I problemi, tuttavia, che si riscontrano sono principalmente legati ad una doppia personalità della pellicola, poiché se da una parte Aronofsky è cosciente di dover soddisfare una gran fetta del pubblico, al quale di certo non basteranno quattro o cinque minuti di lezione teologica, ma che pretenderà un racconto estremamente epico, in quanto oggigiorno, erroneamente, questo lemma venga più volte ormai accostato alla parola “biblico”; dall’altra sa che, dato il materiale trattato, il film non può godere di una certa superficialità e leggerezza. Nasce così un prodotto per certi aspetti interessante e per altri deludente, dove a farla da padrone sono da una parte gli effetti speciali mentre dall’altra i temi religiosi che tuttavia non sembrano convivere assieme in modo pacifico spaccando e portando di conseguenza il tutto ad una dualità che è possibile respirarla anche attraverso il montaggio e la durata della pellicola, costituita da una prima ora frenetica, seguita, poi, da una parte finale lenta e molto psicologica ove viene presa in considerazione il figura dell’uomo, del genere umano ed il rapporto che questi ha con Dio.
Verrebbe, non a caso, da ringraziare il cielo se in fondo lo spettatore sia di fronte, comunque, ad un film valido, sotto il profilo tecnico, portato avanti da sequenze e scene dal ritmo serrato e che difficilmente annoia, sopratutto in coscienza del fatto che esteticamente questi gode di una messa in scena impressionante, modellata da una fotografia sempre molto nitida e capace di valorizzare molto l’uso della stereoscopia 3D. Gli effetti speciali sono molti, utilizzati in modo intelligente e, a detta del regista stesso, ogni animale presente su schermo è stato ricreato al computer onde evitare che quest’ultimi fossero messi sotto stress per alcune scene durante i mesi di produzione; il tutto conferisce, per certi aspetti, a Noah quasi una valenza anche eco-ambientalista-animalista dove viene espresso in modo coerente il messaggio che il film vuole mandare anche attraverso la sua lavorazione. Ad ogni modo, sebbene il campionario di elementi sia notevole e variegato, alcune specie appaiono più artificiose e meno curate di altre, complice una netta mancanza di attenzione che alle lunghe, però non risulta essere il grande neo del film.
Dove, infatti, il tutto viene quasi a macchiarsi di una sfumatura capace di scadere nel ridicolo è nella cura al dettaglio di alcuni aspetti che lasciano di gran lunga un sentimento di sorpresa e delusione nei confronti di chi assiste alla storia.
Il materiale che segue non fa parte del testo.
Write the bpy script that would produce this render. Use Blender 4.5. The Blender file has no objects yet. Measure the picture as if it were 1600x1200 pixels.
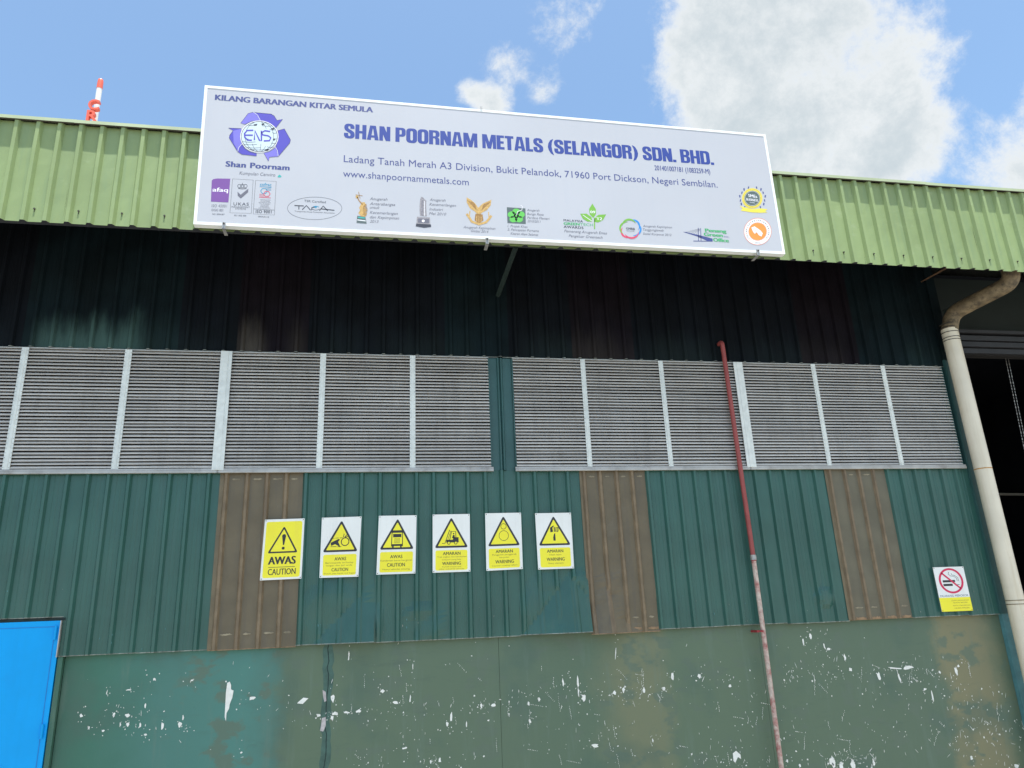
import bpy, bmesh, math, random
from mathutils import Vector
from mathutils.geometry import tessellate_polygon
C = bpy.context.scene.collection
random.seed(7)
# ------------------------------------------------------------------ camera
EYE = Vector((0, -8, 2.0)); FPX = 1168.433
yaw, pit, rol = 0.187854, 0.304814, -0.0419776
F_ = Vector((math.sin(yaw)*math.cos(pit), math.cos(yaw)*math.cos(pit), math.sin(pit)))
R0 = Vector((math.cos(yaw), -math.sin(yaw), 0)); U0 = R0.cross(F_)
R_ = R0*math.cos(rol) + U0*math.sin(rol); U_ = -R0*math.sin(rol) + U0*math.cos(rol)
cd = bpy.data.cameras.new('camera'); cam = bpy.data.objects.new('camera', cd); C.objects.link(cam)
from mathutils import Matrix
cam.matrix_world = Matrix.Translation(EYE) @ Matrix((R_, U_, -F_)).transposed().to_4x4()
cd.sensor_width = 36; cd.lens = FPX/1600*36; cd.clip_start = .05; cd.clip_end = 4000
bpy.context.scene.camera = cam
def ray(x, y): return (F_ + R_*((x-800)/FPX) - U_*((y-600)/FPX))
def P(x, y, Y=0.0):
    """the point on the vertical plane at depth Y that was measured at (x, y)"""
    d = ray(x, y); return EYE + d*((Y-EYE.y)/d.y)
# ------------------------------------------------------------------ sky, sun, exposure
SUN_EL, SUN_AZ = math.radians(79.6), math.radians(172)
sc = bpy.context.scene
sc.view_settings.view_transform = 'Standard'; sc.view_settings.look = 'None'
sc.view_settings.exposure = 1.27; sc.view_settings.gamma = 1
w = bpy.data.worlds.new('World'); sc.world = w; w.use_nodes = True
def make_world():
    nt = w.node_tree; N = nt.nodes; L = nt.links
    bg = N['Background']; bg.inputs['Strength'].default_value = .1
    sky = N.new('ShaderNodeTexSky'); sky.sky_type = 'NISHITA'; sky.sun_disc = False
    sky.sun_elevation = SUN_EL; sky.sun_rotation = SUN_AZ; sky.air_density = 1.0; sky.dust_density = 1.6; sky.ozone_density = 1.3
    tc = N.new('ShaderNodeTexCoord')
    def math_(op, a, b=None, c=None, clamp=False):
        n = N.new('ShaderNodeMath'); n.operation = op; n.use_clamp = clamp
        for i, v in enumerate((a, b, c)):
            if v is None: continue
            if isinstance(v, (int, float)): n.inputs[i].default_value = v
            else: L.new(v, n.inputs[i])
        return n.outputs[0]
    def noise(scale, detail, rough, off=(0, 0, 0), dist=0):
        m = N.new('ShaderNodeMapping'); m.inputs['Location'].default_value = off
        L.new(tc.outputs['Generated'], m.inputs['Vector'])
        n = N.new('ShaderNodeTexNoise'); n.inputs['Scale'].default_value = scale; n.inputs['Detail'].default_value = detail
        n.inputs['Roughness'].default_value = rough; n.inputs['Distortion'].default_value = dist
        L.new(m.outputs[0], n.inputs['Vector']); return n.outputs[0]
    # cloud banks by direction: (px, py, angular radius, weight)
    banks = [(1225, 20, .20, 1.0), (1110, 60, .09, .5), (1240, 180, .18, .9), (1440, 130, .07, .35), (1150, 160, .10, .4), (1385, 225, .09, .5), (1290, 265, .13, .45), (1650, 240, .095, 1.2), (1640, 120, .05, .4), (770, 165, .035, .7),
             (792, 100, .035, .42), (865, 45, .05, .27), (935, 5, .06, .27), (855, 138, .035, .30), (925, 130, .03, .27), (730, 145, .022, .5), (905, 60, .05, .2), ]
    acc = None
    for x, y, r, wt in banks:
        d = ray(x, y).normalized()
        dp = N.new('ShaderNodeVectorMath'); dp.operation = 'DISTANCE'; dp.inputs[1].default_value = d
        nm = N.new('ShaderNodeVectorMath'); nm.operation = 'NORMALIZE'; L.new(tc.outputs['Generated'], nm.inputs[0]); L.new(nm.outputs[0], dp.inputs[0])
        mr = N.new('ShaderNodeMapRange'); mr.interpolation_type = 'SMOOTHSTEP'
        L.new(dp.outputs['Value'], mr.inputs[0]); mr.inputs[1].default_value = r*1.15; mr.inputs[2].default_value = r*.1
        mr.inputs[3].default_value = 0; mr.inputs[4].default_value = wt
        acc = mr.outputs[0] if acc is None else math_('ADD', acc, mr.outputs[0])
    acc = math_('MINIMUM', acc, 1.15)
    # unseen sky: denser cloud added out of view to whiten the shade light
    wide = noise(1.6, 3, .5, (3.1, 1.7, 0))
    wide = math_('MULTIPLY', math_('SUBTRACT', wide, .38), 3.6)
    dF = N.new('ShaderNodeVectorMath'); dF.operation = 'DISTANCE'; dF.inputs[1].default_value = ray(760, 200).normalized()
    L.new(tc.outputs['Generated'], dF.inputs[0])
    away = N.new('ShaderNodeMapRange'); away.interpolation_type = 'SMOOTHSTEP'; L.new(dF.outputs['Value'], away.inputs[0])
    away.inputs[1].default_value = .75; away.inputs[2].default_value = 1.1
    acc = math_('MAXIMUM', acc, math_('MULTIPLY', wide, away.outputs[0]))
    fine = noise(10, 12, .70, (0, 0, 0), .1); mid = noise(3.4, 6, .58, (5, 2, 1))
    f = math_('ADD', math_('MULTIPLY', math_('SUBTRACT', fine, .5), 2.5), math_('MULTIPLY', math_('SUBTRACT', mid, .5), 1.3))
    dens = math_('ADD', acc, f)
    mask = N.new('ShaderNodeMapRange'); mask.interpolation_type = 'SMOOTHSTEP'; L.new(dens, mask.inputs[0])
    mask.inputs[1].default_value = .18; mask.inputs[2].default_value = .86
    gate = math_('MULTIPLY', acc, 5, clamp=True)
    m = math_('MULTIPLY', math_('MULTIPLY', mask.outputs[0], gate), .96)
    # thick cores are greyer, edges bright
    core = N.new('ShaderNodeMapRange'); core.interpolation_type = 'SMOOTHSTEP'
    L.new(math_('ADD', dens, math_('MULTIPLY', noise(5, 5, .5, (9, 4, 2)), .5)), core.inputs[0])
    core.inputs[1].default_value = .75; core.inputs[2].default_value = 1.75
    cc = N.new('ShaderNodeMix'); cc.data_type = 'RGBA'
    cc.inputs[6].default_value = (3.85, 3.95, 3.95, 1); cc.inputs[7].default_value = (2.6, 2.9, 3.05, 1); L.new(core.outputs[0], cc.inputs[0])
    tint = N.new('ShaderNodeMix'); tint.data_type = 'RGBA'; tint.blend_type = 'MULTIPLY'; tint.inputs[0].default_value = 1
    tint.inputs[7].default_value = (.92, 1.04, 1.03, 1); L.new(sky.outputs[0], tint.inputs[6])
    mx = N.new('ShaderNodeMix'); mx.data_type = 'RGBA'; L.new(m, mx.inputs[0]); L.new(tint.outputs[2], mx.inputs[6]); L.new(cc.outputs[2], mx.inputs[7])
    L.new(mx.outputs[2], bg.inputs['Color'])
make_world()
sl = bpy.data.lights.new('sun', 'SUN'); sl.energy = 3.6; sl.angle = math.radians(.55); sl.color = (1, .96, .9)
so = bpy.data.objects.new('sun', sl); C.objects.link(so)
sd = Vector((math.sin(SUN_AZ)*math.cos(SUN_EL), math.cos(SUN_AZ)*math.cos(SUN_EL), math.sin(SUN_EL)))
so.rotation_euler = sd.to_track_quat('Z', 'Y').to_euler(); so.location = (0, -20, 30)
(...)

Se, di fatto, in questa sede vengano presi molti dei tanti elementi che oggigiorno rappresentano gli stereotipi e gli archetipi del fantasy post The Lord of the Rings /The Hobbit e Game of Thrones, e poi in un secondo momento essi vengano incastonati in un contesto completamente differente ed al limite del possibile, è nell’estetica di alcuni personaggi che il film arriva quasi ad essere una parodia di se stesso. E’ possibile comprendere che alcune scelte legate al designe dei co-protagonisti siano necessarie per far quasi contestualizzare la storia al giorno di oggi, ma si rimane non poco di stucco quando, tenete sempre conto che siamo ai tempi di Noè, si assiste alla presenza di guerrieri con tanto di armatura e elmo siderurgico, lance e spade affilate, “bengala” e costumi di vario genere tra cui spuntano “pantaloni, sciarpe e stivali” cuciti in modo favoloso. Può essere quasi plausibile accettare gran parte di tutto ciò se visto nei minimi dettagli o se non visto, ma l’apice lo si raggiunge quando Noah, alla presenza di Matusalemme, sorseggia una tazza di tè in stile Sherlock Holmes.
Commento Finale
Noah di Darren Aronofsky si presenta a noi come un blockbuster che potremmo catalogare come indipendente, unico nel suo genere, ove sebbene tecnicamente e esteticamente il prodotto riesca a fare scintille e sia indubbiamente valido, soffra comunque di lacune profonde nate dalla sua duplice natura. Per soddisfare due emisferi diversi di spettatori Aronofsky ha portato il suo lungometraggio su un livello tanto estremo da essere quasi spaccato in due metà, un po’ come Noè stesso alla fine del film, ormai divorato dalla sua impotenza e dal desiderio di adempiere alla volontà di Dio, prigioniero delle sue stesse paure e indecisioni, che invano aspetta un segno dal Creatore perdendo la speranza in sé stesso e verso le persone che ama. Un film, dunque, interessante, dalle sfumature che si rifanno più ad un vero e proprio dramma psicologico che ad una pellicola epico-biblica, ove si riconosce la mano di chi l’ha diretto, ma dove al tempo stesso, per chissà quali ragioni ( forse anche “grazie” allo zampino dei produttori) questi non è riuscito a confezionare un prodotto completamente valido.